Subject: Re: [Summer of Code]Wide character support for curses
To: Thomas Dickey <dickey@radix.net>
From: Ruibiao Qiu <ruibiao@arl.wustl.edu>
List: tech-userlevel
Date: 06/26/2005 16:50:59
Mr. Dickey,

Thanks for your quick response.

On Sun, 26 Jun 2005, Thomas Dickey wrote:
> actually ncurses works on more platforms (with essentially the same
> functionality on each).

I guess replacing the NetBSD curses libraries entirely with ncurses (as in 
OpenBSD) is not a decision I can make :-)  (But, on the other hand, Brett and 
Julian, could this be an option? :-)

> For instance assembling multibyte/multicolumn characters can be a
> problem

Thanks for pointing this out.  waddch() definitely must be rewritten 
carefully.  It is currently just a wrapper of waddbyte().

>> I did look into the input routines, but I thought there is no major changes
>> needed there.  It uses getchar() to get input characters from input, does
> not getchar(), but getch()

I meant that getchar() is ultimately called inside wgetch() (or inkey() to be 
more precise).  Sorry about the confusion.

> true - but it also has to know about some of the internals of waddch()
> (or the latter has to be smarter), since the intermediate display as
> bytes are accumulated and painted won't be complete.

Indeed, the multi-column character on the edges of a screen is tricky to 
handle.

> Another complication which occurs to me at the moment is that most
> applications would prefer reading a wide character.

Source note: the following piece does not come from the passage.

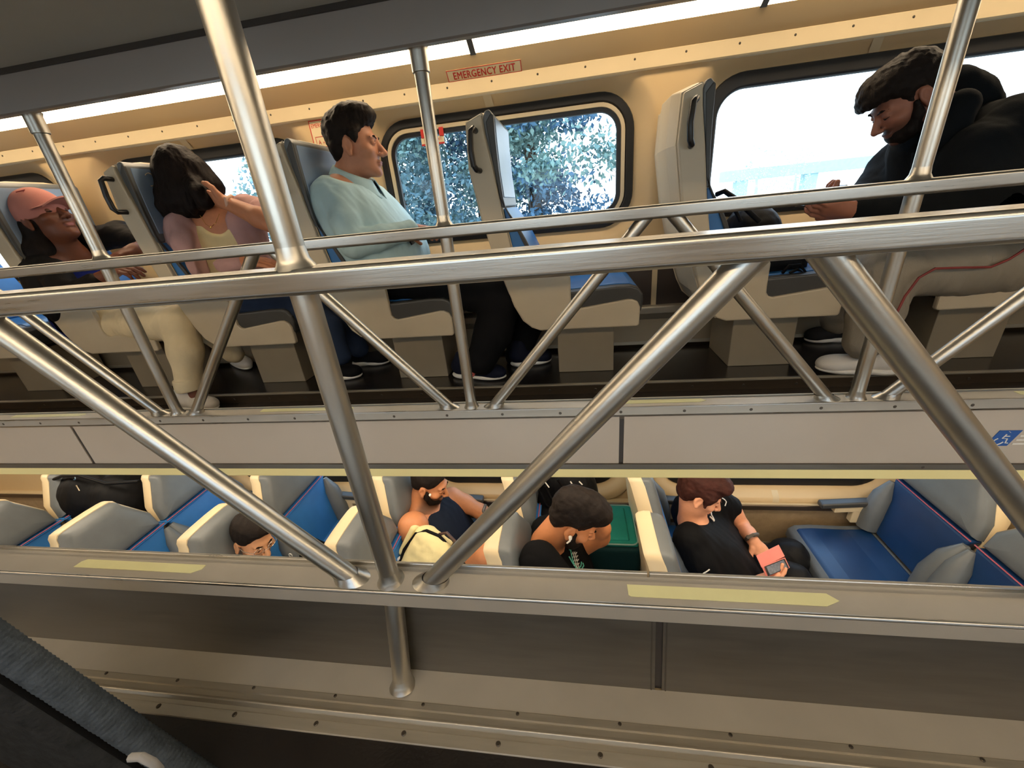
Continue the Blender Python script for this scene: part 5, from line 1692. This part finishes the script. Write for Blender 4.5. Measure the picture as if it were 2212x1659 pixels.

I will look more into some multi-column character input method applications 
(such as cxterm or xcin) to find out how they feed the encoding of wide 
characters to a terminal, and what does getchar() return.  Thanks for bringing 
it up.

> I'm interested in the smaller- and faster-metrics...
> I'd suggest a simple file-viewer
> Multibyte input could be added to that (e.g., a search command using
> winnstr to fetch data from the display).  Testing it with data that has
> nonspacing characters and data that uses double-width characters would
> exercise the waddch() logic.

It sounds like a good plan.  Thanks.